Determinant representation of the domain-wall boundary condition partition function of a Richardson-Gaudin model containing one arbitrary spin

TL;DR

This paper derives a determinant formula for the partition function of a specific Richardson-Gaudin model with one large spin and multiple spin-1/2 particles, simplifying numerical computations.

Contribution

It introduces a new determinant representation for the partition function involving an arbitrary large spin in Richardson-Gaudin models, facilitating easier numerical solutions.

Findings

Provides a determinant expression for the partition function.

Enables more stable and faster numerical computations.

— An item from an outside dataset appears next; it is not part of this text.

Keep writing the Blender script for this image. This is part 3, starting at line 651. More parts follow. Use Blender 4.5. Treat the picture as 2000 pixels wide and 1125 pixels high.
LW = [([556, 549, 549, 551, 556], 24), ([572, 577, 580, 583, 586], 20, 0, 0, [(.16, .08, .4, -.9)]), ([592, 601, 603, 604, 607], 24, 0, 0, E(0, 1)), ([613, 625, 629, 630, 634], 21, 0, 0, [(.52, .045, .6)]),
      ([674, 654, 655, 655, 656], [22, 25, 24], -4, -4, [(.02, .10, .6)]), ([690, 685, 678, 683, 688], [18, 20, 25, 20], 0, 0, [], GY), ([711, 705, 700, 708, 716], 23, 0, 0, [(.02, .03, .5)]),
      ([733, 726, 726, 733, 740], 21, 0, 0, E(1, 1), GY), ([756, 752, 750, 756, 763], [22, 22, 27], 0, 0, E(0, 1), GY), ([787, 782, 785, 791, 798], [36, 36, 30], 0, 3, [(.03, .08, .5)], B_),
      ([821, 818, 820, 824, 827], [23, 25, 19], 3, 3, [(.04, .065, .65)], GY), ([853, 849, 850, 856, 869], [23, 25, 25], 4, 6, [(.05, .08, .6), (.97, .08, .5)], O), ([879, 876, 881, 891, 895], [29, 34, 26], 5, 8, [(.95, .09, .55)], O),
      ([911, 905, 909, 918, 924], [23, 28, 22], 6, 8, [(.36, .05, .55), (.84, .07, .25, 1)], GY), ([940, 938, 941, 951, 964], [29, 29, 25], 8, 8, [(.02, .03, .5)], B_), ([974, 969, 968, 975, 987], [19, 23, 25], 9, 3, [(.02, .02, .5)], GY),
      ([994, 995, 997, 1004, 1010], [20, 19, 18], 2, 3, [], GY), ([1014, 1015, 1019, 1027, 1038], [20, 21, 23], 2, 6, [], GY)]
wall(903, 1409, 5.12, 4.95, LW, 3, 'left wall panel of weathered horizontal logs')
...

Applicable to models with one large spin and multiple spin-1/2 particles.

Abstract

In this work we present a determinant expression for the domain-wall boundary condition partition function of rational (XXX) Richardson-Gaudin models which, in addition to $N-1$ spins $\frac{1}{2}$, contains one arbitrarily large spin $S$. The proposed determinant representation is written in terms of a set of variables which, from previous work, are known to define eigenstates of the quantum integrable models belonging to this class as solutions to quadratic Bethe equations. Such a determinant can be useful numerically since systems of quadratic equations are much simpler to solve than the usual highly non-linear Bethe equations. It can therefore offer significant gains in stability and computation speed.